▼

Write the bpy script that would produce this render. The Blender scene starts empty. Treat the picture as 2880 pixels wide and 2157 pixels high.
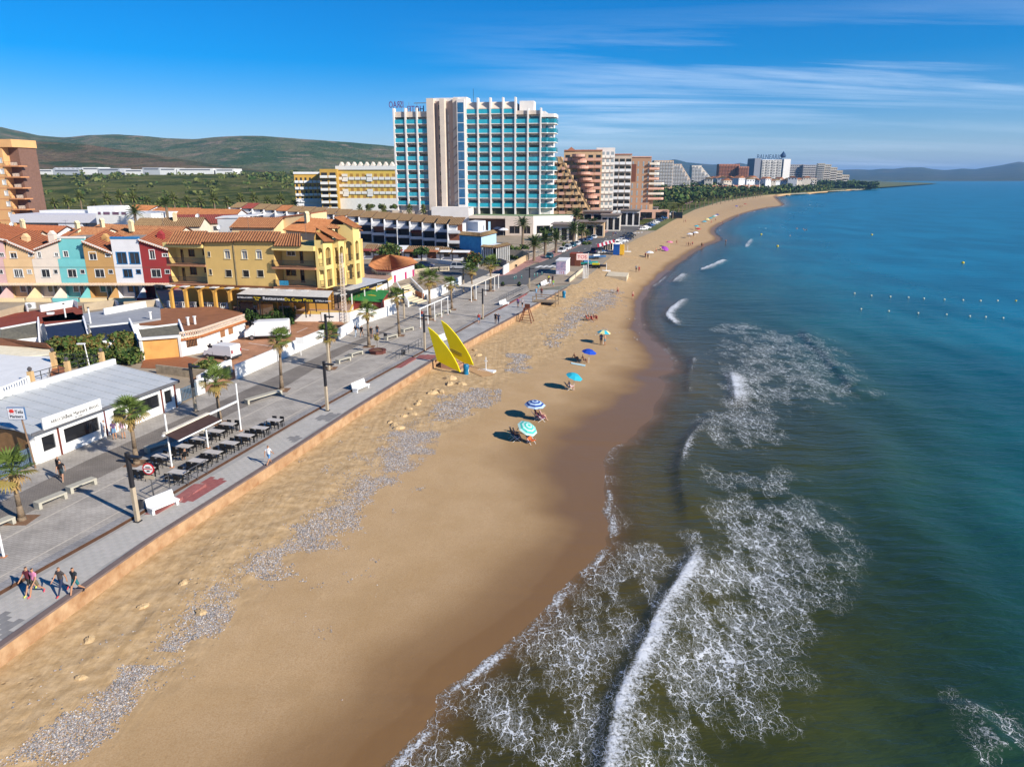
import bpy, math, random
import numpy as np
from mathutils import Vector, Matrix, Euler
random.seed(7); rng = np.random.default_rng(7)
sc = bpy.context.scene
C = sc.collection
# ---------------------------------------------------------------- camera
F, CX, CY, H, HY = 2000.0, 1440.0, 1078.5, 21.5, 498.0     # drone camera: focal length in photo pixels, eye height
PITCH = math.atan((CY-HY)/F); cp, sp = math.cos(PITCH), math.sin(PITCH)
cam = bpy.data.cameras.new('camera'); camo = bpy.data.objects.new('camera', cam); C.objects.link(camo)
cam.sensor_width = 36; cam.lens = F*36/2880; cam.clip_start = .5; cam.clip_end = 60000
camo.location = (0, 0, H); camo.rotation_euler = (math.pi/2-PITCH, 0, 0)
sc.camera = camo
# ---------------------------------------------------------------- sky, sun, exposure
SUN_AZ, SUN_EL = math.radians(125), math.radians(29.5)
w = bpy.data.worlds.new('World'); sc.world = w; w.use_nodes = True
nt = w.node_tree; N = nt.nodes; L = nt.links
for n in list(N): N.remove(n)
out = N.new('ShaderNodeOutputWorld'); bg = N.new('ShaderNodeBackground'); bg.inputs[1].default_value = .088
sky = N.new('ShaderNodeTexSky'); sky.sky_type = 'NISHITA'; sky.sun_disc = False
sky.sun_elevation = SUN_EL; sky.sun_rotation = SUN_AZ; sky.air_density = 1.0; sky.dust_density = .0; sky.ozone_density = 6.0; sky.altitude = 400
tc = N.new('ShaderNodeTexCoord'); sep = N.new('ShaderNodeSeparateXYZ'); L.new(tc.outputs['Generated'], sep.inputs[0])
def wm(op, a, b=None):
    n = N.new('ShaderNodeMath'); n.operation = op
    for i, v in enumerate((a, b)):
        if v is None: continue
        if isinstance(v, (int, float)): n.inputs[i].default_value = v
        else: L.new(v, n.inputs[i])
    return n.outputs[0]
zz = wm('ADD', wm('MAXIMUM', sep.outputs[2], 0.0), .07)
cmb = N.new('ShaderNodeCombineXYZ'); L.new(wm('DIVIDE', sep.outputs[0], zz), cmb.inputs[0]); L.new(wm('DIVIDE', sep.outputs[1], zz), cmb.inputs[1])
mp = N.new('ShaderNodeMapping'); mp.inputs['Rotation'].default_value = (0, 0, math.radians(-16)); mp.inputs['Scale'].default_value = (.13, .62, 1)
mp.inputs['Location'].default_value = (.35, .1, 0)
L.new(cmb.outputs[0], mp.inputs[0])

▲

| EXERCISE DETAILS |
From the data above, write out everything exactly except the pictures.

| COMPLETE ANSWER |
Write the bpy script that would produce this render. The Blender scene starts empty. Treat the picture as 2880 pixels wide and 2157 pixels high.
import bpy, math, random
import numpy as np
from mathutils import Vector, Matrix, Euler
random.seed(7); rng = np.random.default_rng(7)
sc = bpy.context.scene
C = sc.collection
# ---------------------------------------------------------------- camera
F, CX, CY, H, HY = 2000.0, 1440.0, 1078.5, 21.5, 498.0     # drone camera: focal length in photo pixels, eye height
PITCH = math.atan((CY-HY)/F); cp, sp = math.cos(PITCH), math.sin(PITCH)
cam = bpy.data.cameras.new('camera'); camo = bpy.data.objects.new('camera', cam); C.objects.link(camo)
cam.sensor_width = 36; cam.lens = F*36/2880; cam.clip_start = .5; cam.clip_end = 60000
camo.location = (0, 0, H); camo.rotation_euler = (math.pi/2-PITCH, 0, 0)
sc.camera = camo
# ---------------------------------------------------------------- sky, sun, exposure
SUN_AZ, SUN_EL = math.radians(125), math.radians(29.5)
w = bpy.data.worlds.new('World'); sc.world = w; w.use_nodes = True
nt = w.node_tree; N = nt.nodes; L = nt.links
for n in list(N): N.remove(n)
out = N.new('ShaderNodeOutputWorld'); bg = N.new('ShaderNodeBackground'); bg.inputs[1].default_value = .088
sky = N.new('ShaderNodeTexSky'); sky.sky_type = 'NISHITA'; sky.sun_disc = False
sky.sun_elevation = SUN_EL; sky.sun_rotation = SUN_AZ; sky.air_density = 1.0; sky.dust_density = .0; sky.ozone_density = 6.0; sky.altitude = 400
tc = N.new('ShaderNodeTexCoord'); sep = N.new('ShaderNodeSeparateXYZ'); L.new(tc.outputs['Generated'], sep.inputs[0])
def wm(op, a, b=None):
    n = N.new('ShaderNodeMath'); n.operation = op
    for i, v in enumerate((a, b)):
        if v is None: continue
        if isinstance(v, (int, float)): n.inputs[i].default_value = v
        else: L.new(v, n.inputs[i])
    return n.outputs[0]
zz = wm('ADD', wm('MAXIMUM', sep.outputs[2], 0.0), .07)
cmb = N.new('ShaderNodeCombineXYZ'); L.new(wm('DIVIDE', sep.outputs[0], zz), cmb.inputs[0]); L.new(wm('DIVIDE', sep.outputs[1], zz), cmb.inputs[1])
mp = N.new('ShaderNodeMapping'); mp.inputs['Rotation'].default_value = (0, 0, math.radians(-16)); mp.inputs['Scale'].default_value = (.13, .62, 1)
mp.inputs['Location'].default_value = (.35, .1, 0)
L.new(cmb.outputs[0], mp.inputs[0])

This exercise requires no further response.